Un véritable concert de déboussolement du prolétariat fut ainsi organisé par la gauche « progressiste » et par la droite « réactionnaire ». Les crocodiles occidentaux pleurèrent, démagogiquement, à chaudes larmes sur la répression. Les staliniens se réjouirent, cyniquement, du retour à l’ordre et au travail. Les travailleurs, désorganisés, sans perspective, restèrent dans l’expectative et écoutèrent en silence les informations venant de Budapest.
Trente ans après l’insurrection de Budapest, les maîtres de Moscou et leurs satellites nationaux continuent à gouverner d’une poigne de fer. L’Armée rouge, gardienne du Saint-Empire grand russe est toujours là, prête à intervenir militairement pour écraser toute opposition.

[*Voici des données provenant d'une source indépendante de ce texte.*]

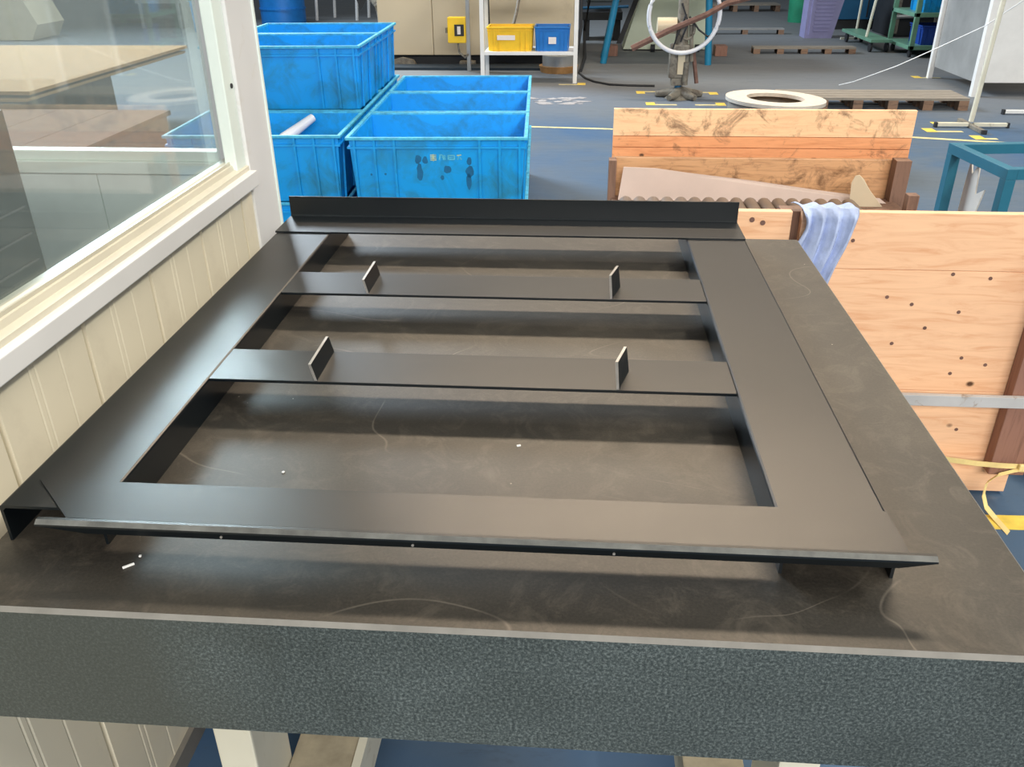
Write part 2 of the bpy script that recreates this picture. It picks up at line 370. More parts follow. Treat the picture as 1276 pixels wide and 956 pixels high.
# ------------------------------------------------------------------ booth wall on the left
XW = -0.79
wall = bpy.data.objects.new('wall_left', None); C.objects.link(wall); struct(wall); wall['label'] = 'ivory grooved panel wall of the booth beside the granite table'
box('wall_core', XW - .05, XW - .012, -1.5, 2.10, 0, 1.0, PANEL, wall)
def wall_panel_mesh(wd):
    prof = [(0, .002)]
    for c in (wd * .36, wd * .42, wd * .68): prof += [(c - .003, .012), (c, .0107), (c + .003, .012)]
    prof = [(0.002, 0), (0.006, .012)] + [(a, b) for a, b in prof[1:]] + [(wd - .006, .012), (wd - .002, 0)]
    bm = bmesh.new(); bm_prism(bm, [(b, a, 0) for a, b in prof], (0, 0, 1.0)); return bm
first = None
y = 1.92 - .24 * 14
for k in range(14):
    if first is None: first = obj('wall_panel', wall_panel_mesh(.24), PANEL, wall, (XW - .012, y, 0))
    else:
        c = first.copy(); C.objects.link(c); c.location = (XW - .012, y, 0); c.parent = wall
    y += .24
box('wall_panel', XW - .012, XW, 1.922, 1.99, 0.0, 1.0, PANEL, wall)
box('sill_rail', XW - .05, XW + .022, -1.5, 1.99, 1.0, 1.036, TRIM, wall, .002)
box('corner_post', XW - .07, XW + .006, 1.99, 2.155, 0, 2.4, TRIM, wall, .003)
box('corner_bead', XW - .004, XW + .010, 2.148, 2.157, 0, 2.4, PVC, wall)
box('header_rail', XW - .05, XW + .012, -1.5, 1.99, 2.15, 2.4, TRIM, wall)
box('floor_angle', XW, XW + .012, -1.5, 2.17, 0, .05, plain('dull_floor_angle', (.20, .19, .17), .6), wall)
win = bpy.data.objects.new('window_1', None); C.objects.link(win); struct(win); win['label'] = 'cream framed booth window over the grooved panels'
bm = bmesh.new()
bm_prism(bm, [(XW + .004, -1.5, 1.036), (XW + .004, -1.5, 1.046), (XW - .010, -1.5, 1.050), (XW - .014, -1.5, 1.060), (XW - .034, -1.5, 1.066), (XW - .05, -1.5, 1.066), (XW - .05, -1.5, 1.036)], (0, 3.49, 0))
obj('bottom_rail', bm, CREAM, win)
box('track_lip', XW - .022, XW - .018, -1.5, 1.99, 1.058, 1.068, CREAM, win)
bm = bmesh.new(); bm_box(bm, XW - .030, XW - .002, 1.933, 1.99, 1.045, 2.15, .003); obj('side_rail', bm, PVC, win)
box('top_rail', XW - .05, XW, -1.5, 1.99, 2.09, 2.15, CREAM, win)
box('pane', XW - .040, XW - .036, -1.5, 1.93, 1.06, 2.10, GLASS, win)
bm = bmesh.new(); bm_tube(bm, [(XW - .003, 1.972, 1.232), (XW + .0005, 1.972, 1.232)], .0055, 14); obj('screw_hole', bm, BLACK, win)
# far wall of the booth
YB = 2.07
wb = bpy.data.objects.new('wall_back', None); C.objects.link(wb); struct(wb); wb['label'] = 'far wall of the booth seen through its side window'
for k in range(6):
    x1 = XW - .07 - k * .36
    box('wall_panel', x1 - .357, x1, YB, YB + .05, 0, 1.005, INNER, wb)
box('header_rail', -3.05, XW - .07, YB, YB + .05, 2.15, 2.4, INNER, wb)
w2 = bpy.data.objects.new('window_2', None); C.objects.link(w2); struct(w2); w2['label'] = 'pale framed window in the far wall of the booth'
box('bottom_rail', -3.05, XW - .07, YB - .012, YB + .05, 1.005, 1.035, PVC, w2, .002)
box('bottom_bead', -3.05, XW - .075, YB, YB + .04, 1.035, 1.060, PVC, w2, .003)
box('pane', -3.05, XW - .075, YB + .02, YB + .024, 1.06, 2.15, GLASS, w2)
cab = thing('dark_cabinet', 'dark grey cabinet standing inside the booth behind the glass', 'cabinet', (-1.36, 1.42, 0))
box('carcass', -.55, .352, -.5, .05, 0, 1.27, DARKCAB, cab, .004)
for k, z in enumerate((.30, .62, .93)): box('drawer_front', -.5, .36, .052, .062, z - .28, z, DARKCAB, cab)
for z in (1.0, 1.05, 1.10): box('shelf_strip', .353, .356, -.5, .03, z, z + .003, plain('grey_strip', (.12, .13, .14), .4), cab)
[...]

Aujourd’hui alors que le monde sombre dans le pourrissement social et culturel, les Conseils ouvriers restent plus que jamais la seule solution possible à la crise qui ronge le capitalisme et qui y sévit de façon permanente, à l’Est comme à l’Ouest. Mais à condition que ces prochains Conseils se fassent l’armature de la dictature rouge et le fer de lance du programme révolutionnaire.
ADDITIF: Le 21 nov., une Conférence nationale des Conseils ouvriers se réunit à Budapest, en dépit de l’interdiction gouvernementale et du déploiement des forces russes dans le quartier où elle doit avoir lieu. La Conférence appelle à une grève de 48 heures contre la répression, elle exige de nouveau le retour de Nagy, le départ des Russes, l’arrêt des emprisonnements « arbitraires », le droit de grève, la possibilité légale d’éditer des journaux. Pour le 23 novembre, elle décide de commémorer dans le recueillement l’anniversaire du début de la « Révolution » et demande aux gens de rester chez eux pendant 1 heure. En outre, elle propose que seule les femmes participeront à la commémoration de l’anniversaire de la 2ème intervention russe, pour le 4 décembre. On le voit, le Conseil Central fonctionne rapidement tel un syndicat.